Dopo il triste epilogo della tribù, sterminata per lo spietato gioco di potere su Tatooine, diviene per Boba naturale ricorrere a un suo precedente alleato, il Mandaloriano (protagonista della serie principale). Anche lui ha alle spalle una storia simile: decide di abbandonare la vita da cacciatore di taglie (sebbene decisamente meno crudele di Boba) dopo aver incontrato il piccolo Grocu (un minuscolo e simpaticissimo baby Joda) per (citando le sue stesse parole) riportarlo tra la sua gente.

L’idea di fondo che “passa” in questa serie è che un cambiamento così radicale della propria vita, in particolare quella di questi due personaggi che ne hanno combinate di cotte e di crude, non possa avvenire che per uno sguardo diverso da parte di qualcuno a cui non interessano le colpe passate ma li accoglie così come sono.

Sia il bambino Grocu che lo strano popolo Tusken costituiscono per i due protagonisti quello che si può definire “casa” e nell’appartenenza a questo luogo la coscienza che loro hanno di se stessi viene ridefinita e svelata portandoli ad abbandonare la vita che facevano prima fino a diventare capaci di rinunciare a un proprio progetto o a una propria idea.

In questo senso è significativo l’episodio in cui il Mandaloriano, dopo un lungo viaggio intrapreso allo scopo di raggiungere il bambino per portargli un regalo, momento che l’avrebbe legato nuovamente a sé, a un passo da lui, rinuncia a salutarlo per evitare di “distrarlo” da quello che considerava il compimento del suo destino: l’ingresso nei Jedi grazie all’allenamento con un giovanissimo e perfettamente ricostruito (incredibile!) Luke Skywalker.

Una delle principali critiche mosse alla serie è la mancanza di fluidità nella narrazione. Troppi appaiono i piani narrativi presenti: i flashback di Boba, le vicende di Boba come daymo per non parlare dell’interrupt per seguire per ben due puntate di fila le vicende del Mandaloriano. Queste linee narrative, per molti detrattori, sono apparse come slegate tra loro e ben poco correlate l’una con l’altra tanto, alla fine, da rischiare di annoiare lo spettatore.

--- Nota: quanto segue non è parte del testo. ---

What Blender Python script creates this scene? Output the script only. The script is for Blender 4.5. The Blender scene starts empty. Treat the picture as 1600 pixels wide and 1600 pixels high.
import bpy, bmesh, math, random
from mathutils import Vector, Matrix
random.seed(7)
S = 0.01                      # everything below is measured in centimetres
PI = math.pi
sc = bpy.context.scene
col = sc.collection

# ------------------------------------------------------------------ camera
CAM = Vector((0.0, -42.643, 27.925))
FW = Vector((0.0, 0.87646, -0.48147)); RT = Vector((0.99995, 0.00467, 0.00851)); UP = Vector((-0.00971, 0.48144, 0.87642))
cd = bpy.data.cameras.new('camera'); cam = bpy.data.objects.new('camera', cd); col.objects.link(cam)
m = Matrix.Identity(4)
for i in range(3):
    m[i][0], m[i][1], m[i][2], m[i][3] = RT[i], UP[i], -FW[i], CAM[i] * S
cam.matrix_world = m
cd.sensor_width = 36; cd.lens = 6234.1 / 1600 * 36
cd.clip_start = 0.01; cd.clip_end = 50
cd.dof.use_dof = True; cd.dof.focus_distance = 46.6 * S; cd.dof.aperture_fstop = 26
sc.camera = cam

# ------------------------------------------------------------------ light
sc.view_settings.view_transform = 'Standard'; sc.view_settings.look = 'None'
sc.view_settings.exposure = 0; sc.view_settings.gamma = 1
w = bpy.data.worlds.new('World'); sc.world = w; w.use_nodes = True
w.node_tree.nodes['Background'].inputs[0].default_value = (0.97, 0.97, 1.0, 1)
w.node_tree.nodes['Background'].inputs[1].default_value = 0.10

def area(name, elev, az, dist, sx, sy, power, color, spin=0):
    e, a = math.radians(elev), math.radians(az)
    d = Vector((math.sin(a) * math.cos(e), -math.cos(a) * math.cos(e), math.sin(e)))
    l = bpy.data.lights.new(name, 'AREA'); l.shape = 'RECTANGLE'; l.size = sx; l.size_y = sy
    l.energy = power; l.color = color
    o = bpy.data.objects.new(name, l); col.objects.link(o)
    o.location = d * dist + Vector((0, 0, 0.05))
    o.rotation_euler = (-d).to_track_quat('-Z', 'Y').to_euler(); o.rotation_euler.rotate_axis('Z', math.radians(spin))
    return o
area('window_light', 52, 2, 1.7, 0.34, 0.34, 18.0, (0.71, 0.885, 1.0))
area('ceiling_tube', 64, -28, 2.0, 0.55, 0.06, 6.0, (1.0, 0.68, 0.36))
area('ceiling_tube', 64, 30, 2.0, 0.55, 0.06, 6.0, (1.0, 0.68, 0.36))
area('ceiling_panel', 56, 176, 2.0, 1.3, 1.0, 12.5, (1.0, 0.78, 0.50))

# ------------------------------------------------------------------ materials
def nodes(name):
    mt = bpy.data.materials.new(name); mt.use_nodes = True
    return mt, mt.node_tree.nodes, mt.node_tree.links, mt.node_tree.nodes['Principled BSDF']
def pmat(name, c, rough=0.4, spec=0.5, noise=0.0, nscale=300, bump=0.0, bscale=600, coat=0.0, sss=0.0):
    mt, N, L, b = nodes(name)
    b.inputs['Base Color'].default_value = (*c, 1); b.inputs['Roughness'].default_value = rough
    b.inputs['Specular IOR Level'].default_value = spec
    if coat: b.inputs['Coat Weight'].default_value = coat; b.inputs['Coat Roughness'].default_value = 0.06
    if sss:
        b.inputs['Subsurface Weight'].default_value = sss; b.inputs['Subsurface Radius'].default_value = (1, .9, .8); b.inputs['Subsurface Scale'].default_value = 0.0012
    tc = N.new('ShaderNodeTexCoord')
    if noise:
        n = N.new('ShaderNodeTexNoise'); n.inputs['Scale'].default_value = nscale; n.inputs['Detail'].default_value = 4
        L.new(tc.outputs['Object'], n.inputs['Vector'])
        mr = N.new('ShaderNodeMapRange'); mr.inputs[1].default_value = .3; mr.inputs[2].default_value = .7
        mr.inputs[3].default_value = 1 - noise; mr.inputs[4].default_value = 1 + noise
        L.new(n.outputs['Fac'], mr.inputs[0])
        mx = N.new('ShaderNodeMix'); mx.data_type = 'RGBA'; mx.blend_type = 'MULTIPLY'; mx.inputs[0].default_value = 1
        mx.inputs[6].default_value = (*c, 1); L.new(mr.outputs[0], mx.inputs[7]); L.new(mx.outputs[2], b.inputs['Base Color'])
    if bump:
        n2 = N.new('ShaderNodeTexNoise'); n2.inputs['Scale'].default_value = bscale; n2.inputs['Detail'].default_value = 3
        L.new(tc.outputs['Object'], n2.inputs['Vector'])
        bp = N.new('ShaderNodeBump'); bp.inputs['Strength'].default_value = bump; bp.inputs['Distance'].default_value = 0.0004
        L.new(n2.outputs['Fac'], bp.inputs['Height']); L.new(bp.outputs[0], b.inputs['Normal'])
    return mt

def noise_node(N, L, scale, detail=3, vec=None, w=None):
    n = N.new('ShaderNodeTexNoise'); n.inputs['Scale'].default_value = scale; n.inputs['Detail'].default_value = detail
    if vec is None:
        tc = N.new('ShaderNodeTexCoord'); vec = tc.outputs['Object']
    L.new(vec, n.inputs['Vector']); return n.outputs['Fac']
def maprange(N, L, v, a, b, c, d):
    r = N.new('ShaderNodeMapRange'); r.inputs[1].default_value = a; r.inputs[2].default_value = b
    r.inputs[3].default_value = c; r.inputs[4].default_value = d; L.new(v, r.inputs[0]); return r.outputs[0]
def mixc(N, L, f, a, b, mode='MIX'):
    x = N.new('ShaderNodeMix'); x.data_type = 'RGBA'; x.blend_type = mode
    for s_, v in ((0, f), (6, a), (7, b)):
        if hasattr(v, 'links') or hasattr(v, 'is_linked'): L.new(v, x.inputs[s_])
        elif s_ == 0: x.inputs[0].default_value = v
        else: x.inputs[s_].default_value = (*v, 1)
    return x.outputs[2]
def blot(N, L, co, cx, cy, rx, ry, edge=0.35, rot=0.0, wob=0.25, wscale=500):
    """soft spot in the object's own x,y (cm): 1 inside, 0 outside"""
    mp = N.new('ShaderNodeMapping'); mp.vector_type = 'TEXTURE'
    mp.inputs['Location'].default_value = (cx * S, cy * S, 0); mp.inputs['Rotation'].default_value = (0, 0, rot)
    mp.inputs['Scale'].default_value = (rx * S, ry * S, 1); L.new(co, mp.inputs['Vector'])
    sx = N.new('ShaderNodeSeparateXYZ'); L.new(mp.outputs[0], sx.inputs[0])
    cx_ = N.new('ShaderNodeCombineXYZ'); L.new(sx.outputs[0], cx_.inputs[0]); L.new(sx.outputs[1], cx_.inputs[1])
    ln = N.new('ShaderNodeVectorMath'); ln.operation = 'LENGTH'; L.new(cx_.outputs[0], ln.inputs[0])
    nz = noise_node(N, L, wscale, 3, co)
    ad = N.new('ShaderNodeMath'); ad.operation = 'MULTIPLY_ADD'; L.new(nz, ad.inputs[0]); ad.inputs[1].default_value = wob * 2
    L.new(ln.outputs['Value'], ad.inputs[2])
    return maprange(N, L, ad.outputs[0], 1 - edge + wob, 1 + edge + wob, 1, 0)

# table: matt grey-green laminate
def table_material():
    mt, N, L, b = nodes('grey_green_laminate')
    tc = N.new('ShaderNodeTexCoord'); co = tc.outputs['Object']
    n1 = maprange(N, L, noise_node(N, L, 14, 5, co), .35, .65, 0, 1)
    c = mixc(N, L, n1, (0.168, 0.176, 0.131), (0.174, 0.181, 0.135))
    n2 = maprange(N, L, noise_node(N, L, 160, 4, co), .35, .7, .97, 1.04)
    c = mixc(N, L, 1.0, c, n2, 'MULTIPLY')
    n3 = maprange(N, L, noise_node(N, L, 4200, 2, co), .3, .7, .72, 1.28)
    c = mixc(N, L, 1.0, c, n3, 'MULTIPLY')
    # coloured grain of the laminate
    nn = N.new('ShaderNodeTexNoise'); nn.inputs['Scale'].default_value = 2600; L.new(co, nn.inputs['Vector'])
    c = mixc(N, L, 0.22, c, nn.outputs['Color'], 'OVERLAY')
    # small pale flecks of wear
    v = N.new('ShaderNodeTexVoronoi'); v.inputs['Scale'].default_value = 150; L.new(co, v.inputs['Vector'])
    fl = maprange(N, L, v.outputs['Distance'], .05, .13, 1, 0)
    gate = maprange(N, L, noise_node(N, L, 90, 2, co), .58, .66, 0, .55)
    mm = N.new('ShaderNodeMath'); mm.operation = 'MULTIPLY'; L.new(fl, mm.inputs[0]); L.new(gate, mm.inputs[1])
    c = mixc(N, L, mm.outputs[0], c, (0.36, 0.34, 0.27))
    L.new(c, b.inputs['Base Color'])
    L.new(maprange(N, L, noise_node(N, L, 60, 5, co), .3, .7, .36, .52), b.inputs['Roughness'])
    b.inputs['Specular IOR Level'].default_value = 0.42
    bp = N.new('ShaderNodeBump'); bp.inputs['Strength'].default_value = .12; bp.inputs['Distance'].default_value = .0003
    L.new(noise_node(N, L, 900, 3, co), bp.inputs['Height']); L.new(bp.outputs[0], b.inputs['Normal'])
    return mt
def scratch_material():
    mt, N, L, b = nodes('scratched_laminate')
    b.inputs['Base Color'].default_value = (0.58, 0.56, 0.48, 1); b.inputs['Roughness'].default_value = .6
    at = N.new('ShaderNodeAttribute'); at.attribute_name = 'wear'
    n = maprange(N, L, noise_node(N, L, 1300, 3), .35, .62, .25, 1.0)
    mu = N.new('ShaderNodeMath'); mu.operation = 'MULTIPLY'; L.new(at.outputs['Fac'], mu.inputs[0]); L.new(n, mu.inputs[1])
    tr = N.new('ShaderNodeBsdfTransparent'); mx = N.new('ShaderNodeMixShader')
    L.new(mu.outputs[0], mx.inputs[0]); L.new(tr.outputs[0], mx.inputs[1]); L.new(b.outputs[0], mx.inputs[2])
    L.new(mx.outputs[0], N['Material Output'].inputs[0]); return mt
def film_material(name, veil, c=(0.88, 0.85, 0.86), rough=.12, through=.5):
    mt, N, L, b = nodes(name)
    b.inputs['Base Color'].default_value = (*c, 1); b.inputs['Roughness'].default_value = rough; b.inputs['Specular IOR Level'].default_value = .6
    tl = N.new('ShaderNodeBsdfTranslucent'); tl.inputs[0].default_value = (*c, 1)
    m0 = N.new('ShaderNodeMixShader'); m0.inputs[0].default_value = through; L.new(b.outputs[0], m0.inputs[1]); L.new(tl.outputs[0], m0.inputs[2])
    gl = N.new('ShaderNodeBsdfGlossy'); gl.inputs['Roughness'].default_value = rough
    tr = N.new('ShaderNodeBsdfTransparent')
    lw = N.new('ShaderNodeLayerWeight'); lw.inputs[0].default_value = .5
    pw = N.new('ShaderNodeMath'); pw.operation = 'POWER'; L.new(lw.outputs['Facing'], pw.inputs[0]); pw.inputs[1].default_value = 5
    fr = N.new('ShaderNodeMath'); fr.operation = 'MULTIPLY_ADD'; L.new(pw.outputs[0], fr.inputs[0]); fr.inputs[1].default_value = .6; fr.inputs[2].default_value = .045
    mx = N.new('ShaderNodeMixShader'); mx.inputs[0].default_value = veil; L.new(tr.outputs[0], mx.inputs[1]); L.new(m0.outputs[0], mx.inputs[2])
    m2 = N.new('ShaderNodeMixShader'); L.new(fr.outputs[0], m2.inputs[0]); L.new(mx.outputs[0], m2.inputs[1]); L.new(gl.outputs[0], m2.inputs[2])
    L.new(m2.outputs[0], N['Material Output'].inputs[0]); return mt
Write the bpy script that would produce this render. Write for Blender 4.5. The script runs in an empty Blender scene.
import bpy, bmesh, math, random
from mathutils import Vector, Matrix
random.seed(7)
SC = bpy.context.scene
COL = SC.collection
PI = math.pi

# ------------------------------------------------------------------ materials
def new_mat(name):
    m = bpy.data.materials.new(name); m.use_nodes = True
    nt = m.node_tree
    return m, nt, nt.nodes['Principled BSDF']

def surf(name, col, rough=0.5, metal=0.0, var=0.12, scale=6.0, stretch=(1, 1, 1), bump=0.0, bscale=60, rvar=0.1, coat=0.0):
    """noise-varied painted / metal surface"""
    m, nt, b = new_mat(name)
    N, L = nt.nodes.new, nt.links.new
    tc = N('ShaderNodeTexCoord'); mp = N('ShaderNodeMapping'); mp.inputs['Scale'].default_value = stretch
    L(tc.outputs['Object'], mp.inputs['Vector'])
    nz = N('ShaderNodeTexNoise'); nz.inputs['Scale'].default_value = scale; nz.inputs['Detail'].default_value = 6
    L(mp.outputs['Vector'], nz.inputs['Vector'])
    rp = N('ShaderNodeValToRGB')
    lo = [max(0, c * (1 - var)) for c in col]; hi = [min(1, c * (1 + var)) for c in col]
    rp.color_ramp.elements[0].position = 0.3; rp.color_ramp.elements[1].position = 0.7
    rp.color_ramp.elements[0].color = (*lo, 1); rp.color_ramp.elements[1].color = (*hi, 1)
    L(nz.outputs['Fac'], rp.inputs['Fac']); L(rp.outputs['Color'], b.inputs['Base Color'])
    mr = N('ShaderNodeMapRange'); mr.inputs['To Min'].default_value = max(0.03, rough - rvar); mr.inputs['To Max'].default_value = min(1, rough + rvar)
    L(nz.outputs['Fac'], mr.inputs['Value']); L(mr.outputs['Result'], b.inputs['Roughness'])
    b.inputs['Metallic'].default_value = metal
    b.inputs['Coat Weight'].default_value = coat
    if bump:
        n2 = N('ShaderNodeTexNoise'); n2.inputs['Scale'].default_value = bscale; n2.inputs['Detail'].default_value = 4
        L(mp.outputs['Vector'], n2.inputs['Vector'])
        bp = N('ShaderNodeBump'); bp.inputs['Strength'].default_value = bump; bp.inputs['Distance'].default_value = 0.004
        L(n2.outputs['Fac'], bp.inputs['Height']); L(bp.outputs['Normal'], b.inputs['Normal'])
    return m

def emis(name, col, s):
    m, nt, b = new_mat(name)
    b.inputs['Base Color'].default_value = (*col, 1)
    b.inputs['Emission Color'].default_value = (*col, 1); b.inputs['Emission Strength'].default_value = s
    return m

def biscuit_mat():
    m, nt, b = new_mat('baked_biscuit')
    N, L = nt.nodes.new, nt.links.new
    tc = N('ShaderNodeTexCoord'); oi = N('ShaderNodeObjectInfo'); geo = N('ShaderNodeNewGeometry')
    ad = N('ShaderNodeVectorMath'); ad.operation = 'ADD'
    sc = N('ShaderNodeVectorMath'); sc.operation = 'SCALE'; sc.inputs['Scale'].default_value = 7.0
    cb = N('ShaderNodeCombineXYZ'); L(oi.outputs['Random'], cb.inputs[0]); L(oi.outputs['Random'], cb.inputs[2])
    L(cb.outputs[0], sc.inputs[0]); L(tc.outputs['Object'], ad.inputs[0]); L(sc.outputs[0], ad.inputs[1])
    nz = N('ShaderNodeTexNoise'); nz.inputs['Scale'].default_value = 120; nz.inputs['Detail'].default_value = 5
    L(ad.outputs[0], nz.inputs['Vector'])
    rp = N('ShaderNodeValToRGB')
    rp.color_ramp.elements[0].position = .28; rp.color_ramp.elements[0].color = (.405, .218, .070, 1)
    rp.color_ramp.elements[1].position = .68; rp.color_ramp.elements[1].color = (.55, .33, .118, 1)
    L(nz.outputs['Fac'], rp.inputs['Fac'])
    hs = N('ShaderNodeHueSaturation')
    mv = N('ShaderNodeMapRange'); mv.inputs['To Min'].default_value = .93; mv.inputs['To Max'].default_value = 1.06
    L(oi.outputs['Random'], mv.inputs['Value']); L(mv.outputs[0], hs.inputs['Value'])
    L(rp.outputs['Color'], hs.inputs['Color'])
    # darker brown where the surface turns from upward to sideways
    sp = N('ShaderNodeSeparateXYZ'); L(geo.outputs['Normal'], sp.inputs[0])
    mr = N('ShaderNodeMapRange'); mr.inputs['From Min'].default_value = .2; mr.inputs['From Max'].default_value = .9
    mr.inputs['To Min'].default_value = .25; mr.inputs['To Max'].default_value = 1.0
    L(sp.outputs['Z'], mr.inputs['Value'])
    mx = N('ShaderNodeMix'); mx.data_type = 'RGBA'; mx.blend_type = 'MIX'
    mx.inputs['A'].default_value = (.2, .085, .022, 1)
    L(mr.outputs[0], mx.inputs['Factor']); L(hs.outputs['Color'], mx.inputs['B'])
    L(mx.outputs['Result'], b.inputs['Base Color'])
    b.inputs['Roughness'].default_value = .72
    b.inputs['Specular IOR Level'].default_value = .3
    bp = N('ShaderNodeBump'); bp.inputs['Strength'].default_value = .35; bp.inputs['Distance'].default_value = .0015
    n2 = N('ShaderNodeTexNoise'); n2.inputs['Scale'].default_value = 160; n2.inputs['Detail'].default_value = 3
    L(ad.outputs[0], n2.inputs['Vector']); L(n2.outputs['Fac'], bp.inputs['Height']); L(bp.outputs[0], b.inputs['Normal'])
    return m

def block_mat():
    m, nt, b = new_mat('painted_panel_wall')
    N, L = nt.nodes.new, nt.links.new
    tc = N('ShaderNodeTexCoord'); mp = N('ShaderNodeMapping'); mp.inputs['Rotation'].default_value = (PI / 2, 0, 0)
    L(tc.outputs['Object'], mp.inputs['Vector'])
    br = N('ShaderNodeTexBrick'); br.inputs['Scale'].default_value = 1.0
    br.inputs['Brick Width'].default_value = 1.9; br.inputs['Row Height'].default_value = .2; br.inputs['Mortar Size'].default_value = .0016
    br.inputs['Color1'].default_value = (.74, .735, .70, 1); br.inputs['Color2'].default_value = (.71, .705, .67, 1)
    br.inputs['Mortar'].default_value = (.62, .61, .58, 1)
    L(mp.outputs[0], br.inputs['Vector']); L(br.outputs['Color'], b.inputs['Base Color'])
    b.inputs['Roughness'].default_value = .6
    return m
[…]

Dal mio punto di vista, invece, l’intento degli autori era di avere come “trait d’union” il cambiamento di vita di entrambi i personaggi per spiegare il feeling che nasce tra i due che culmina nella battaglia finale.

Tutto ormai sembra perduto e il Mandaloriano avrebbe la possibilità di fuggire e di lasciare da solo Boba (con il quale peraltro fino a quel momento non ha avuto alcun tipo di rapporto se non per interessi “professionali”) ad affrontare l’intero esercito nemico. “Immagino che te ne andrai”, gli dice Boba. “No”, è la secca risposta da parte del Mandaloriano. “Dovresti”, insiste Boba. “È contro il credo, rimarrò con te fino alla fine”, chiude la conversazione l’altro.

Nel finale la narrazione riprende fluida e spettacolare, gli effetti speciali sono assolutamente all’altezza delle attese così come le sequenze di combattimento.